„Eine Grenze hat Tyrannenmacht.“
Die Premiere von Wilhelm Tell war für den 16. Mai angesetzt. Dann kam Corona und veränderte alles, auch im Theater. Man musste sich eine Alternative überlegen, wie man mit deutlich weniger Publikum eine daher ganz neue Interpretation des Werkes auf die Bühne bringen könnte.
Für den Juni 2020 brachte das Theater Krefeld/Mönchengladbach einen Sonderspielplan heraus, der auch unter Corona-Bedingungen durchzuführen ist.
Unter dem Titel „Kopfkino. Wilhelm Tell“ können im Großen Mönchengladbacher Haus nur wenige Zuschauer den Abend verfolgen. Große Sicherheitsabstände zwischen den besetzten Plätzen und freie Reihen - jede 2. Reihe ist frei - sorgen für die notwendige Distanz. Die Bühne weist nur elf schwarze Tische und Stühle auf, die in einem Halbkreis stehen. Namensschilder geben an, welche Rolle an welchem Platz gelesen wird. Lichtkegel beleuchten die Tische bzw. die Schauspieler auf der ansonsten schwarzen Bühne. Die Akteure, alle mit Maske, treten nacheinander auf und desinfizieren zunächst die Hände. Dann nehmen sie Platz. Dazu hört man eine locker-leichte Musik in einer Endlosschleife.

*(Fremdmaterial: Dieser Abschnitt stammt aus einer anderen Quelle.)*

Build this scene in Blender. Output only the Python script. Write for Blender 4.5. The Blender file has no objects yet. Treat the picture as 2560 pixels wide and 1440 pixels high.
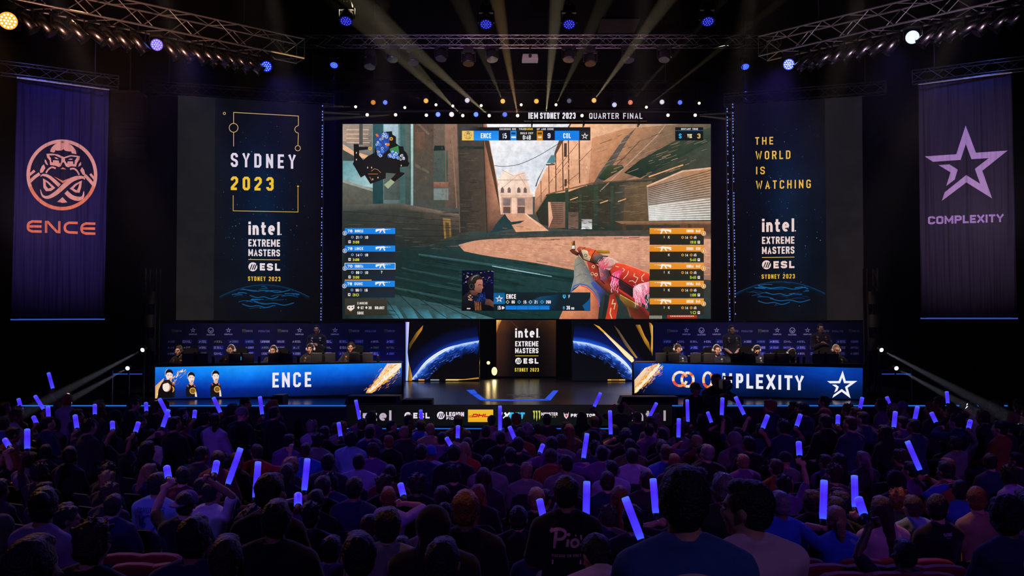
import bpy, bmesh, math, random
from mathutils import Vector, Matrix, Euler, noise

random.seed(11)
SC = bpy.context.scene
COL = SC.collection
V = Vector
R = math.radians
PI = math.pi

# ------------------------------------------------------------------ camera
FPX, HC, PITCH, AXIS_Y = 2133.0, 2.9, R(1.8), 759.0
cam_data = bpy.data.cameras.new('camera')
cam_data.sensor_width = 36.0
cam_data.lens = FPX / 2560.0 * 36.0
cam_data.shift_y = (AXIS_Y - 720.0) / 2560.0
cam_data.clip_end = 200
cam = bpy.data.objects.new('camera', cam_data)
cam.location = (0, 0, HC)
cam.rotation_euler = (R(90) + PITCH, 0, 0)
COL.objects.link(cam)
SC.camera = cam
CAM = V((0, 0, HC))

# ------------------------------------------------------------------ world, exposure
world = bpy.data.worlds.new('hall_dark')
SC.world = world
world.use_nodes = True
world.node_tree.nodes['Background'].inputs[0].default_value = (0.10, 0.09, 0.35, 1)
world.node_tree.nodes['Background'].inputs[1].default_value = 0.006
SC.view_settings.view_transform = 'Standard'
SC.view_settings.look = 'None'
SC.view_settings.exposure = 0.0
SC.view_settings.gamma = 1.0
SC.view_settings.use_curve_mapping = False
SC.cycles.max_bounces = 5
SC.cycles.diffuse_bounces = 1
SC.cycles.glossy_bounces = 2
SC.cycles.transmission_bounces = 3
SC.cycles.volume_bounces = 0
SC.cycles.transparent_max_bounces = 6
SC.cycles.sample_clamp_indirect = 3.0
SC.cycles.caustics_reflective = False
SC.cycles.caustics_refractive = False


# ------------------------------------------------------------------ the hall's lamps, and fill added where noted
def spot(name, loc, target, col, power, size, blend=0.6, radius=0.15):
    d = bpy.data.lights.new(name, 'SPOT')
    d.color = col
    d.energy = power
    d.spot_size = R(size)
    d.spot_blend = blend
    d.shadow_soft_size = radius
    o = bpy.data.objects.new(name, d)
    o.location = loc
    o.rotation_euler = (V(target) - V(loc)).to_track_quat('-Z', 'Y').to_euler()
    COL.objects.link(o)
    return o


VIOLET, BLUE, WARM, WHITE = (0.30, 0.10, 1.0), (0.04, 0.10, 1.0), (1.0, 0.42, 0.12), (1.0, 0.9, 0.8)
# wash lamps on the hall's rear lighting bridge, behind and above the camera
for i, (x, tx, ty, c, p, sz) in enumerate([(-9, -6, 12, VIOLET, 1300, 26), (-4, -2.0, 12.5, (0.20, 0.06, 1.0), 1150, 22), (1.5, 0.6, 11.5, (0.44, 0.10, 0.9), 1050, 20), (-6, -3.4, 9, (0.10, 0.10, 1.0), 620, 14),
                                           (5, 4.0, 12, (0.42, 0.08, 0.9), 900, 22), (10, 7, 12, VIOLET, 1050, 24), (6, 2.6, 8.5, (0.16, 0.10, 1.0), 560, 16), (-3, -1.6, 4.6, (0.30, 0.14, 1.0), 330, 26), (4, 1.6, 3.8, (0.42, 0.26, 1.0), 430, 26)]):  # last two: fill added to brighten the foreground people
    spot('bridge_wash_light', (x, -5.0, 9.5), (tx, ty, 1.0), c, p * 1.35, sz, 1.0, 0.3)
# the blue lamps under the slanting trusses look out over the rows and rim the heads
for (x, y, tx, ty, c, p) in [(-7.6, 20.0, -4.5, 9.5, (0.10, 0.10, 1.0), 1700), (-5.9, 21.3, -1.2, 11.0, (0.14, 0.10, 1.0), 1700), (6.8, 21.1, 1.6, 11.0, (0.16, 0.10, 1.0), 1700), (8.7, 19.4, 5.0, 9.5, (0.14, 0.12, 1.0), 1700),
                             (-11.0, 17.3, -6.0, 8.0, (1.0, 0.45, 0.15), 1100)]:
    spot('truss_rim_light', (x, y, 9.4), (tx, ty, 1.2), c, p, 44, 0.9, 0.15)
# warm top lamps over the rows
for (x, y, tx, ty, p, s) in [(-0.6, 8.5, -0.5, 5.4, 520, 15), (3.2, 12.5, 3.7, 8.3, 1500, 11), (-0.9, 19, -1.2, 15.6, 2200, 9), (-1.2, 12, -1.2, 8.9, 420, 7), (1.6, 19, 1.5, 15.0, 1500, 12),
                             (5.5, 19, 5.4, 13.0, 900, 12), (-7.0, 20, -7.8, 14.8, 2600, 7), (-9.5, 19, -9.4, 14.6, 2200, 6), (0.4, 12, 0.3, 8.6, 500, 7),
                             (-5.0, 16, -3.4, 11.2, 1200, 10), (3.0, 17, 2.6, 11.5, 900, 12), (6.6, 17, 5.8, 10.6, 700, 10), (-3.6, 12.5, -3.2, 8.6, 330, 9)]:
    spot('row_top_light', (x, y, 11.0), (tx, ty, 1.1), WARM, p, s, 0.9, 0.2)
# stage wash on the two desks and the backdrop behind them
for sx in (-1, 1):
    for k in range(4):
        spot('desk_wash_light', (sx * (2.2 + 1.9 * k), 14.0, 9.2), (sx * (2.95 + 1.55 * k), 20.8, 2.45), (1.0, 0.76, 0.60), 6200, 13, 0.8, 0.12)
    for k in range(3):
        spot('backdrop_wash_light', (sx * (3.6 + 1.9 * k), 21.0, 8.9), (sx * (3.4 + 2.0 * k), 22.95, 2.0), (0.34, 0.36, 1.0), 620, 48, 1.0, 0.15)
        spot('backdrop_uplight', (sx * (3.2 + 2.0 * k), 22.35, 1.45), (sx * (3.2 + 2.0 * k), 22.96, 2.0), (0.10, 0.10, 1.0), 40, 110, 1.0, 0.1)
    spot('coach_fill_light', (sx * 4.0, 13.0, 10.6), (sx * 6.6, 22.3, 2.75), (1.0, 0.78, 0.66), 1500, 20, 0.9, 0.15)  # warm fill added to lift the coaches' faces
# banner washes
spot('banner_wash_light', (-7.0, 12.5, 4.5), (-10.75, 20.4, 6.3), (0.86, 0.58, 0.95), 2600, 44, 1.0, 0.25)
spot('banner_wash_light', (7.0, 12.5, 4.5), (10.85, 20.4, 6.3), (0.92, 0.74, 1.0), 1800, 44, 1.0, 0.25)
for sx in (-1, 1):
    spot('banner_top_light', (sx * 10.6, 18.9, 11.2), (sx * 10.75, 20.5, 8.6), (0.10, 0.16, 1.0), 260, 60, 1.0, 0.1)
# fill added to brighten the trusses, from no fixture of the hall
for (x, y, z, t, c, p, s) in [(-6, 12, 5, (-8.5, 19, 10.1), (1.0, 0.45, 0.30), 2600, 36), (6, 12, 5, (8.5, 19, 10.1), (0.8, 0.55, 0.8), 1500, 36),
                              (-3.5, 19, 7.5, (-2.5, 24.8, 11.3), (0.6, 0.35, 1.0), 900, 42), (3.5, 19, 7.5, (3.0, 24.8, 11.3), (0.85, 0.45, 0.8), 900, 42),
                              (0, 19, 7.5, (0, 24.8, 11.3), (1.0, 0.55, 0.6), 800, 36)]:
    spot('truss_fill_light', (x, y, z), t, c, p, s, 0.9, 0.2)
spot('stage_top_light', (0, 22.5, 10.8), (0.3, 23.0, 1.4), (0.85, 0.66, 0.62), 1100, 40, 0.9, 0.3)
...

Friedrich Schillers Stück über den revolutionären Freiheitskampf der Schweizer Eidgenossen wird in einer sehr gekürzten und stark bearbeiteten Version - bekannte Zitate aus anderen Werken wie auch diverse Anmerkungen aus der aktuellen Nachhaltigkeitsbewegung ergänzen den ursprünglichen Text - gespielt. Der Abend dauert nur 80 Minuten. Bedarf Schillers bildhafte Sprache, die so anschaulich Situationen und Gefühle beschreibt, dieser Ergänzungen? Zum Teil mag es gerechtfertigt sein. Wenn Rafaat Daboul, ein 2016 nach Deutschland geflüchteter junger Syrer, in seiner Rede als Baumgarten, der aus Notwehr zum Mörder wurde und nun vor den Schergen des Reichvogts fliehen muss, auf einmal in seiner Aufregung vermutlich in seine Muttersprache verfällt, kann man das als sinnvollen Bezug zur Flüchtlingsproblematik und zur Frage nach der Identität einer Person sehen. Was wiederum einen Bogen zu Schiller schlägt.
Die Schauspieler lesen ihre Rollen vom Blatt ab. Jedoch gibt es hier durchaus Unterschiede. Adrian Linke spielt über das Lesen hinaus überzeugend den rebellischen Werner Stauffacher. Ebenso intensiv gibt Henning Kallweit einen emotionalen, bewegenden Arnold vom Melchtal. Esther Keil ist eine großartige Schauspielerin, auch sie liest und spielt ihre jeweiligen Rollen (Gertrud Stauffacher/Söldnerin Mechthild/Bäuerin Armgard). Bruno Winzen gibt den Erzähler, der auch die Regieanweisungen liest. Wilhelm Tell wird von Paul Steinbach gespielt bzw. gelesen. So ganz glaubt man diesem schüchternen Mann seine Mutation zum aktiven Revolutionär, der den Tyrannen in der hohlen Gasse bei Küßnacht tötet, nicht.
Was nimmt man als Zuschauer von diesem ungewöhnlichen Abend mit?
Es ist sicherlich eine gute Idee, Wilhelm Tell zumindest auf eine minimalistische Weise einem kleineren Publikum nahe zu bringen. Das Ensemble - zu nennen wären noch: Nele Jung, Michael Ophelders, Ronny Tomiska, Michael Grosse und Jannike Schubert - überzeugt zum großen Teil auch in dieser szenischen Lesung. Insofern genießt man „lebendiges Theater“. Auf die häufig nur störende Musik, die nur selten eine bestimmte Stimmung verstärkt, hätte man verzichten können. Auch die allzu heftige Bemühung um Aktualisierung des Themas „Ausbeutung und Zerstörung der Umwelt“ wäre nicht nötig gewesen. Steht nun mal in diesem Werk der Freiheitskampf Schweizer Bergbauern gegen die Unterdrückung durch die Habsburger im Zentrum. Und das sollte als Thema reichen.